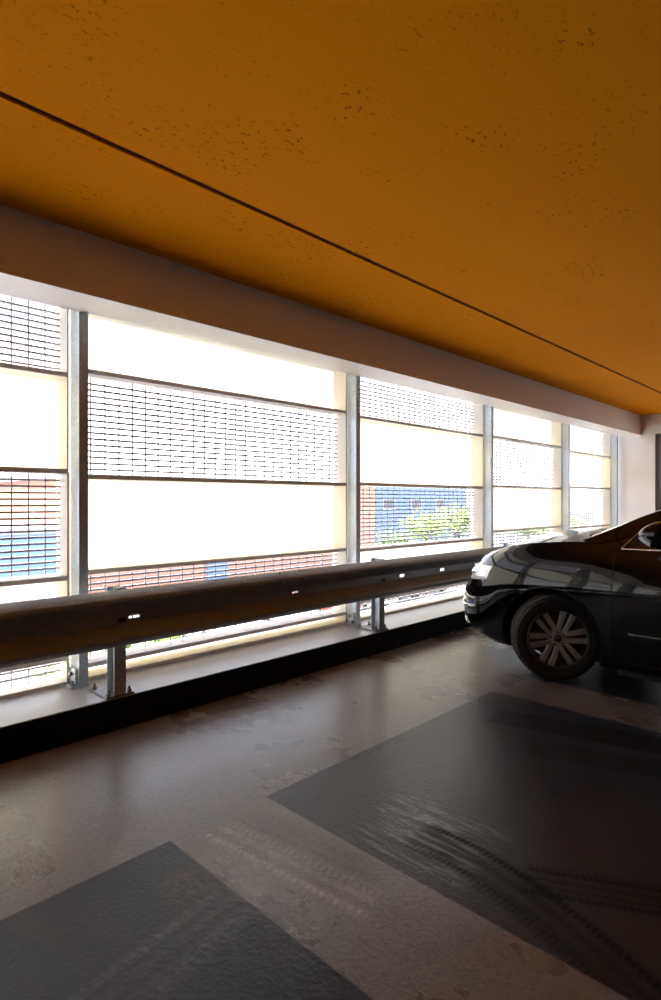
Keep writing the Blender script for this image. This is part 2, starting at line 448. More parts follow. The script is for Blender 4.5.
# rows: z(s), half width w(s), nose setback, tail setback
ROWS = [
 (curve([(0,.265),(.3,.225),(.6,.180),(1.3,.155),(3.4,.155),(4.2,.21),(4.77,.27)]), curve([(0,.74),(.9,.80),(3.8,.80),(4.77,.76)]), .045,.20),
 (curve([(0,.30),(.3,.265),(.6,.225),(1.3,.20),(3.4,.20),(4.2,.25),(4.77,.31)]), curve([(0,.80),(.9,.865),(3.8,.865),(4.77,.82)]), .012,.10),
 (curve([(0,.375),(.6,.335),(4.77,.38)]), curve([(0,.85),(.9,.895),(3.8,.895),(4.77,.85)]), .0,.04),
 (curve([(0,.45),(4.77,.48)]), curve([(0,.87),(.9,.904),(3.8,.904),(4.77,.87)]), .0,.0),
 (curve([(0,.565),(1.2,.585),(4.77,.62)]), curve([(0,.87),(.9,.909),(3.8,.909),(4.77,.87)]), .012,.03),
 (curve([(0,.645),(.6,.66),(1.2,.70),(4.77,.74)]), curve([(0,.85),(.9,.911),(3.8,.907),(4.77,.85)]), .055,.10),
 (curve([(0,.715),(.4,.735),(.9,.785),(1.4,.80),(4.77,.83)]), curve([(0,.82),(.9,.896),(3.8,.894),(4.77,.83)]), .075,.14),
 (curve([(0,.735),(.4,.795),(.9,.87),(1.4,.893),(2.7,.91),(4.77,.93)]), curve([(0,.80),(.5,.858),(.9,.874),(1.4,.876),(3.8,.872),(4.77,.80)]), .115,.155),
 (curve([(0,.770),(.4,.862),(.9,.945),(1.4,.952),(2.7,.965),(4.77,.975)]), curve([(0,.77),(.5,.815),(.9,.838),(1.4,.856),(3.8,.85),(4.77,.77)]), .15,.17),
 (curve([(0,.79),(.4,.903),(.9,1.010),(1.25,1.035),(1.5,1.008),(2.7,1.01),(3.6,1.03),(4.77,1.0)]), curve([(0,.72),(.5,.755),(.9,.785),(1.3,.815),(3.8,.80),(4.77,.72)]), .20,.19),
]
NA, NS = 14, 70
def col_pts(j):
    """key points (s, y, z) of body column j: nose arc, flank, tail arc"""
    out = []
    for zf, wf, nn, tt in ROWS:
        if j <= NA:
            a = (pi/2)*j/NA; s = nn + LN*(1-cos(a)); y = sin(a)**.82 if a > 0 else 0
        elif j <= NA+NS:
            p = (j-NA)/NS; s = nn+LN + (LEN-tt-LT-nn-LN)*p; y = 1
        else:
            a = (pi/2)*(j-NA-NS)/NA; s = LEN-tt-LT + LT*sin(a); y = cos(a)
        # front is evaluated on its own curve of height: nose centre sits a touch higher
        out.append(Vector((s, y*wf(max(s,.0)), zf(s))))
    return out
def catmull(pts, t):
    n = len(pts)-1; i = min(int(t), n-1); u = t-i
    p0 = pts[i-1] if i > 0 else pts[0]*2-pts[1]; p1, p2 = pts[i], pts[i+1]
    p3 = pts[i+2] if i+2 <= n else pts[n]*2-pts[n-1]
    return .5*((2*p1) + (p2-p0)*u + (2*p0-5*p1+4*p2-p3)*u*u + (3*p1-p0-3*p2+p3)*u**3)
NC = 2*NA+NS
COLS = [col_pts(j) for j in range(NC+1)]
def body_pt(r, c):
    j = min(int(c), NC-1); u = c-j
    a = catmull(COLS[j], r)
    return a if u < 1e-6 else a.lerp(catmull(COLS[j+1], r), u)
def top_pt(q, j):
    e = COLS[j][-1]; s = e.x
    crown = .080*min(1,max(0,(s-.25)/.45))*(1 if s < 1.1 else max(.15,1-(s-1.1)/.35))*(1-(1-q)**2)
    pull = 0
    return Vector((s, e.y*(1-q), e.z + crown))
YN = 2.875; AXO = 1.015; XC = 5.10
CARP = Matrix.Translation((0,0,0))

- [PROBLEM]
Repeat the full listing above exactly, with no pictures in the copy.

- [TASK RESPONSE]
Keep writing the Blender script for this image. This is part 2, starting at line 448. More parts follow. The script is for Blender 4.5.
# rows: z(s), half width w(s), nose setback, tail setback
ROWS = [
 (curve([(0,.265),(.3,.225),(.6,.180),(1.3,.155),(3.4,.155),(4.2,.21),(4.77,.27)]), curve([(0,.74),(.9,.80),(3.8,.80),(4.77,.76)]), .045,.20),
 (curve([(0,.30),(.3,.265),(.6,.225),(1.3,.20),(3.4,.20),(4.2,.25),(4.77,.31)]), curve([(0,.80),(.9,.865),(3.8,.865),(4.77,.82)]), .012,.10),
 (curve([(0,.375),(.6,.335),(4.77,.38)]), curve([(0,.85),(.9,.895),(3.8,.895),(4.77,.85)]), .0,.04),
 (curve([(0,.45),(4.77,.48)]), curve([(0,.87),(.9,.904),(3.8,.904),(4.77,.87)]), .0,.0),
 (curve([(0,.565),(1.2,.585),(4.77,.62)]), curve([(0,.87),(.9,.909),(3.8,.909),(4.77,.87)]), .012,.03),
 (curve([(0,.645),(.6,.66),(1.2,.70),(4.77,.74)]), curve([(0,.85),(.9,.911),(3.8,.907),(4.77,.85)]), .055,.10),
 (curve([(0,.715),(.4,.735),(.9,.785),(1.4,.80),(4.77,.83)]), curve([(0,.82),(.9,.896),(3.8,.894),(4.77,.83)]), .075,.14),
 (curve([(0,.735),(.4,.795),(.9,.87),(1.4,.893),(2.7,.91),(4.77,.93)]), curve([(0,.80),(.5,.858),(.9,.874),(1.4,.876),(3.8,.872),(4.77,.80)]), .115,.155),
 (curve([(0,.770),(.4,.862),(.9,.945),(1.4,.952),(2.7,.965),(4.77,.975)]), curve([(0,.77),(.5,.815),(.9,.838),(1.4,.856),(3.8,.85),(4.77,.77)]), .15,.17),
 (curve([(0,.79),(.4,.903),(.9,1.010),(1.25,1.035),(1.5,1.008),(2.7,1.01),(3.6,1.03),(4.77,1.0)]), curve([(0,.72),(.5,.755),(.9,.785),(1.3,.815),(3.8,.80),(4.77,.72)]), .20,.19),
]
NA, NS = 14, 70
def col_pts(j):
    """key points (s, y, z) of body column j: nose arc, flank, tail arc"""
    out = []
    for zf, wf, nn, tt in ROWS:
        if j <= NA:
            a = (pi/2)*j/NA; s = nn + LN*(1-cos(a)); y = sin(a)**.82 if a > 0 else 0
        elif j <= NA+NS:
            p = (j-NA)/NS; s = nn+LN + (LEN-tt-LT-nn-LN)*p; y = 1
        else:
            a = (pi/2)*(j-NA-NS)/NA; s = LEN-tt-LT + LT*sin(a); y = cos(a)
        # front is evaluated on its own curve of height: nose centre sits a touch higher
        out.append(Vector((s, y*wf(max(s,.0)), zf(s))))
    return out
def catmull(pts, t):
    n = len(pts)-1; i = min(int(t), n-1); u = t-i
    p0 = pts[i-1] if i > 0 else pts[0]*2-pts[1]; p1, p2 = pts[i], pts[i+1]
    p3 = pts[i+2] if i+2 <= n else pts[n]*2-pts[n-1]
    return .5*((2*p1) + (p2-p0)*u + (2*p0-5*p1+4*p2-p3)*u*u + (3*p1-p0-3*p2+p3)*u**3)
NC = 2*NA+NS
COLS = [col_pts(j) for j in range(NC+1)]
def body_pt(r, c):
    j = min(int(c), NC-1); u = c-j
    a = catmull(COLS[j], r)
    return a if u < 1e-6 else a.lerp(catmull(COLS[j+1], r), u)
def top_pt(q, j):
    e = COLS[j][-1]; s = e.x
    crown = .080*min(1,max(0,(s-.25)/.45))*(1 if s < 1.1 else max(.15,1-(s-1.1)/.35))*(1-(1-q)**2)
    pull = 0
    return Vector((s, e.y*(1-q), e.z + crown))
YN = 2.875; AXO = 1.015; XC = 5.10
CARP = Matrix.Translation((0,0,0))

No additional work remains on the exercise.